## PROMPT
Which lines run from the first one up to and including the one with "col = scene.collection"? Print exactly those.

## GIVEN MATERIAL
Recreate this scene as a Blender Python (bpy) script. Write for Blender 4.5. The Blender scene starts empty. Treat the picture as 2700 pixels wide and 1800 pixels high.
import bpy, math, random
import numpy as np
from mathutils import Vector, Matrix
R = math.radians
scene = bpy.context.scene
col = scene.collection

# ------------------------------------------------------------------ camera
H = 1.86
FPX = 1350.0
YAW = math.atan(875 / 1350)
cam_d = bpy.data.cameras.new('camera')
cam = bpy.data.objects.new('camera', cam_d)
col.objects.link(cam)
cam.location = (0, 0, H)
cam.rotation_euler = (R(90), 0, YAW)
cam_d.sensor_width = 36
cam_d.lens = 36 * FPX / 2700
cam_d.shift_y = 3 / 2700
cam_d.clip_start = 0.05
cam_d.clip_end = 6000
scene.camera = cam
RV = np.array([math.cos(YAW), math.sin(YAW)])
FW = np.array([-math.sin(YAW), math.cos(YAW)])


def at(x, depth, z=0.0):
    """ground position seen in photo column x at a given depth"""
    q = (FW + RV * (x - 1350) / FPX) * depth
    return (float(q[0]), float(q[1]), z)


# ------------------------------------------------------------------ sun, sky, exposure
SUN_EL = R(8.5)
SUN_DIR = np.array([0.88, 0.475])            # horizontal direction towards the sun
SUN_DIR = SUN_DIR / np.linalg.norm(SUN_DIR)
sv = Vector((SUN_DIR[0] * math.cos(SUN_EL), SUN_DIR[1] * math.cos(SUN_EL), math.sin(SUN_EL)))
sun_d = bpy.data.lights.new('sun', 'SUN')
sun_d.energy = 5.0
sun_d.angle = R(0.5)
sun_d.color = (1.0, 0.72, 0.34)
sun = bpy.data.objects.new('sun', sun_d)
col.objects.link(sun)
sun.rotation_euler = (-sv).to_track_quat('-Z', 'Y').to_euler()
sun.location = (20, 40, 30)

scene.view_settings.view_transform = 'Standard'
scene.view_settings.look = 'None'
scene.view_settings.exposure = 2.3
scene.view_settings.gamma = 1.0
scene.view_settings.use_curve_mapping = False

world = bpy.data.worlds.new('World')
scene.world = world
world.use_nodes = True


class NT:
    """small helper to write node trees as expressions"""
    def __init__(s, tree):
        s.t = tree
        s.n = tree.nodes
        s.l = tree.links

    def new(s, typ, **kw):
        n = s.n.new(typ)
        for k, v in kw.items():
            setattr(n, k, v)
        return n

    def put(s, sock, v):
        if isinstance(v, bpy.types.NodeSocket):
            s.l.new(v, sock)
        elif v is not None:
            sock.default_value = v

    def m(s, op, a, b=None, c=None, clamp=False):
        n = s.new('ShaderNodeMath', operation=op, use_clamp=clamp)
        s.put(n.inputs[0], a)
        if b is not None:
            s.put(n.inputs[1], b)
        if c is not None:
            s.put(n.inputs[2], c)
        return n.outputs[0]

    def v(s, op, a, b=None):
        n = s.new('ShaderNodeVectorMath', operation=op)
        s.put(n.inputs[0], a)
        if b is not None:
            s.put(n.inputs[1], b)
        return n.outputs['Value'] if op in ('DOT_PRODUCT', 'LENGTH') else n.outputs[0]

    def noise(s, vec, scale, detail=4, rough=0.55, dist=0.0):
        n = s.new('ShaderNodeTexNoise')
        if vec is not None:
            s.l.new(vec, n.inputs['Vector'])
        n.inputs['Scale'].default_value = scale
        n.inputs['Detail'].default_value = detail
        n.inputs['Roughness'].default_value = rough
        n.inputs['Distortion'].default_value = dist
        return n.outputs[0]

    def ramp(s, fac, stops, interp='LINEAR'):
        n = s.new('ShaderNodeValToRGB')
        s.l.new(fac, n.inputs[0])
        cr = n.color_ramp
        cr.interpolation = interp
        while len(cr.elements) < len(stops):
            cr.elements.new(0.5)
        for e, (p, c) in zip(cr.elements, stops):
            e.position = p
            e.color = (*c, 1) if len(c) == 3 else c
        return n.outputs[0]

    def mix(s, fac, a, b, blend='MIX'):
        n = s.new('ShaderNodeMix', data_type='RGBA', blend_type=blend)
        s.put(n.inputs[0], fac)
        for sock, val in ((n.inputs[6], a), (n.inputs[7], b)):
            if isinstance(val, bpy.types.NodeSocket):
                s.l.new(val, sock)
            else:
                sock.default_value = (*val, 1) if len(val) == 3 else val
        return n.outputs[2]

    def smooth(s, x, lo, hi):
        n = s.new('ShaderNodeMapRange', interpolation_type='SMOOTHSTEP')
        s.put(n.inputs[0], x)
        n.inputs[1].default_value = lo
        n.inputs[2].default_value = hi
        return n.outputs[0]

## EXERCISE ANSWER
Recreate this scene as a Blender Python (bpy) script. Write for Blender 4.5. The Blender scene starts empty. Treat the picture as 2700 pixels wide and 1800 pixels high.
import bpy, math, random
import numpy as np
from mathutils import Vector, Matrix
R = math.radians
scene = bpy.context.scene
col = scene.collection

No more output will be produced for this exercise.